Your task is to transcribe, without alteration, the lines from the top of the material below through the line bearing "sc.view_settings.gamma = 1", inclusive.

* **Dataset extract**
○ ○ ○ ○

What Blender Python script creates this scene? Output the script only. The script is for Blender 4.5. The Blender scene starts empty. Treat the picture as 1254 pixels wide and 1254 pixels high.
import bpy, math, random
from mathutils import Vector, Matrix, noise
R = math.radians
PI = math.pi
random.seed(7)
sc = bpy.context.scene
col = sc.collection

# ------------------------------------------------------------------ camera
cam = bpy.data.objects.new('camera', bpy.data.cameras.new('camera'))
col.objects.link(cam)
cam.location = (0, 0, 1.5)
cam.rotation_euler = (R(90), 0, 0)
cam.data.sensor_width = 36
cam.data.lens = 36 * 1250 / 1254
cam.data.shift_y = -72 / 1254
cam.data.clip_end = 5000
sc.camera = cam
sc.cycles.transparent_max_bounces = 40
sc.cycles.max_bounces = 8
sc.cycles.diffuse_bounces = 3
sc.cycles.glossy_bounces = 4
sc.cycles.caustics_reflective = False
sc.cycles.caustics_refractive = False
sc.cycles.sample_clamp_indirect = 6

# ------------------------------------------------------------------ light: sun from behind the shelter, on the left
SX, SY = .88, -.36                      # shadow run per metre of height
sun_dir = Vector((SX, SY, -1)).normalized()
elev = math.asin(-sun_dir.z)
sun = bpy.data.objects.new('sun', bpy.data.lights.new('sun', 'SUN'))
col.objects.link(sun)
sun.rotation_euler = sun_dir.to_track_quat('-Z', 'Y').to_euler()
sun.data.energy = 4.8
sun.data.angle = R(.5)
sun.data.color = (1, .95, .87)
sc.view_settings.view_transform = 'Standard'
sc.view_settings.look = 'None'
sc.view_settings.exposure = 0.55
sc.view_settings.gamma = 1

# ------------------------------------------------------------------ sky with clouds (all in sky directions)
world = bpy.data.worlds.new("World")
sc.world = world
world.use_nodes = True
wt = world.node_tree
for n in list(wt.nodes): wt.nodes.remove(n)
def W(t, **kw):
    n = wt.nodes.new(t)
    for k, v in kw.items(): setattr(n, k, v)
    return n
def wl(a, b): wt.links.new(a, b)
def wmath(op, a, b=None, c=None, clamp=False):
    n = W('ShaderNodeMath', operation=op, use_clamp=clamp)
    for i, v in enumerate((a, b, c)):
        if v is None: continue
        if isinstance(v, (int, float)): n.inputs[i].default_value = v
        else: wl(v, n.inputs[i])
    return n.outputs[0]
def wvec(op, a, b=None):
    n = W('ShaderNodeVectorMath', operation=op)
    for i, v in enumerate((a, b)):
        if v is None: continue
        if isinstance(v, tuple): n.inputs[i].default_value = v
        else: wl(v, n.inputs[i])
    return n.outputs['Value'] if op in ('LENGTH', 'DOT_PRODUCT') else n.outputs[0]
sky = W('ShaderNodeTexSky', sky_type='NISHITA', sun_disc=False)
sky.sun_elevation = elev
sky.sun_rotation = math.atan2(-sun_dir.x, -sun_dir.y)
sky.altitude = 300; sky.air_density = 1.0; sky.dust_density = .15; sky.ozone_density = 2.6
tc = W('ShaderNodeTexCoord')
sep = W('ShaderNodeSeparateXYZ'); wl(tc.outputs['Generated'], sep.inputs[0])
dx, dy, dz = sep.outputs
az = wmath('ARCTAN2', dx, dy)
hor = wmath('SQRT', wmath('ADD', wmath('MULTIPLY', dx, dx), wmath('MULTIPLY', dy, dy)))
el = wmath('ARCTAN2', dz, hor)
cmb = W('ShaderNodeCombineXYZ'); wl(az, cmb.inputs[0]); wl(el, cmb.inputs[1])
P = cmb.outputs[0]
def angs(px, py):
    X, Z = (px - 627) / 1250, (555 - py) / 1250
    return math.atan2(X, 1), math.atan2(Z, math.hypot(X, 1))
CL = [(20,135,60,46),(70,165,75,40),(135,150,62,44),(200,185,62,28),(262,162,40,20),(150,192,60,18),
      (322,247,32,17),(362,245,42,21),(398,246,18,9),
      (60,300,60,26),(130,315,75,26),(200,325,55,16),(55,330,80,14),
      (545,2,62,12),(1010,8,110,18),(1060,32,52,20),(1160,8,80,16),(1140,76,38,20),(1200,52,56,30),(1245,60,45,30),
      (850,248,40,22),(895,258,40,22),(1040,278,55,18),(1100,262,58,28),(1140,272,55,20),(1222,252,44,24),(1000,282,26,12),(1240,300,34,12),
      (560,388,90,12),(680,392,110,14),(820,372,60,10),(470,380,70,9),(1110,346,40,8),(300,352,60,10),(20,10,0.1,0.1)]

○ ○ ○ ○

* **Exercise response**
What Blender Python script creates this scene? Output the script only. The script is for Blender 4.5. The Blender scene starts empty. Treat the picture as 1254 pixels wide and 1254 pixels high.
import bpy, math, random
from mathutils import Vector, Matrix, noise
R = math.radians
PI = math.pi
random.seed(7)
sc = bpy.context.scene
col = sc.collection

# ------------------------------------------------------------------ camera
cam = bpy.data.objects.new('camera', bpy.data.cameras.new('camera'))
col.objects.link(cam)
cam.location = (0, 0, 1.5)
cam.rotation_euler = (R(90), 0, 0)
cam.data.sensor_width = 36
cam.data.lens = 36 * 1250 / 1254
cam.data.shift_y = -72 / 1254
cam.data.clip_end = 5000
sc.camera = cam
sc.cycles.transparent_max_bounces = 40
sc.cycles.max_bounces = 8
sc.cycles.diffuse_bounces = 3
sc.cycles.glossy_bounces = 4
sc.cycles.caustics_reflective = False
sc.cycles.caustics_refractive = False
sc.cycles.sample_clamp_indirect = 6

# ------------------------------------------------------------------ light: sun from behind the shelter, on the left
SX, SY = .88, -.36                      # shadow run per metre of height
sun_dir = Vector((SX, SY, -1)).normalized()
elev = math.asin(-sun_dir.z)
sun = bpy.data.objects.new('sun', bpy.data.lights.new('sun', 'SUN'))
col.objects.link(sun)
sun.rotation_euler = sun_dir.to_track_quat('-Z', 'Y').to_euler()
sun.data.energy = 4.8
sun.data.angle = R(.5)
sun.data.color = (1, .95, .87)
sc.view_settings.view_transform = 'Standard'
sc.view_settings.look = 'None'
sc.view_settings.exposure = 0.55
sc.view_settings.gamma = 1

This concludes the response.